By Eric Vandenbroeck and co-workers
Why TikTok Needs To Get Out Of The Hands
Of The Chinese Government
Social media sites like TikTok are partly to blame for
widespread criticism of Israel’s war effort against Hamas in Gaza, according to
US Secretary of State Antony Blinken.
The comments came as
part of a conversation at the McCain Institute’s 2024 Sedona Forum in Sedona,
Arizona, between Secretary Blinken and US Senator Mitt Romney.
The Utah Republican
asked the top diplomat why “the PR has been so awful” against Israel since the
beginning of the 7 October conflict.
“Why has Hamas
disappeared in terms of public perception?” he continued. “An offer is on the
table for a ceasefire and yet the world is screaming about Israel.”
Blinken said that
part of the reason for that dynamic was a changing media environment, where
people no longer all read from the same authoritative news sources and instead
learn about current events on chaotic social media feeds.
“Now of course we’re on an intravenous feed of
information with new impulses, inputs every millisecond,” Blinken said.
“And of course, the way this has played out on social media has dominated the
narrative. You have a social media ecosystem, an environment in which context,
history, and facts get lost and the emotion and the impact of images dominate.
We can’t discount that, but I think it also has a very very
challenging effect on the narrative.”
Romney appeared to
agree, saying the effect Mr Blinken was describing
was why “there was such overwhelming support for us to potentially
shut down TikTok.”
The US secretary, at
another point in the conversation, also emphasised
the “inescapable reality” that Palestinian civilians “continue to suffer
grievously.”
“We have to be
focused on that and attentive to that.”
The comments echoed a
wider narrative that’s been put forth about critics of Israel in the US,
particularly on college campuses: that their criticisms don’t stem from the
facts of the conflict, and instead are the product of alarming outside
influence.
New York mayor Eric
Adams recently accused students at universities of falling under the sway of “outside
agitators,” though the NYPD
has offered little
compelling evidence to
support that charge.
Protesting students
interviewed by The Independent said they had been moved to act
by seeing images of destruction and suffering caused by Israel in Gaza, with
the full backing of the US.
“You know, when I
wake up in the morning and see a video of a parent carrying bits of their child
in a plastic bag, that should not be normal, that should not be acceptable,”

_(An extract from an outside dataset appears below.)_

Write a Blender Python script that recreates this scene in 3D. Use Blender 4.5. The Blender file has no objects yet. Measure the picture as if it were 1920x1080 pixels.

said Ava Lyon-Sereno, a Columbia student protester.
It’s not just social
media where Israel’s war effort has been criticized though.
In March, the UN
special rapporteur on human rights in the occupied Palestinian
territories argued in a report that there are “reasonable grounds”
to conclude Israel has committed acts of genocide in Gaza.
This week, a group of
88 congressional Democrats urged the Biden administration to consider restricting
aid to Israel, arguing there’s compelling evidence that the country has stopped
humanitarian aid from the US and other countries from reaching Gaza, where
civilians are experiencing famine levels of hunger.
“The extent of
Israel’s continued restrictions on the entry of aid into Gaza, together with
how it continues to conduct hostilities, may amount to the use of starvation as
a method of war, which is a war crime,” UN human rights chief Volker Türk said
in a statement in March.
In late April, health authorities in Gaza said so many
civilians have been killed, and the country has been so devastated by
widespread Israeli bombing, that officials are
no longer able to count the dead. At least 34,000 people, mostly civilians, have been
killed in Gaza since the conflict began.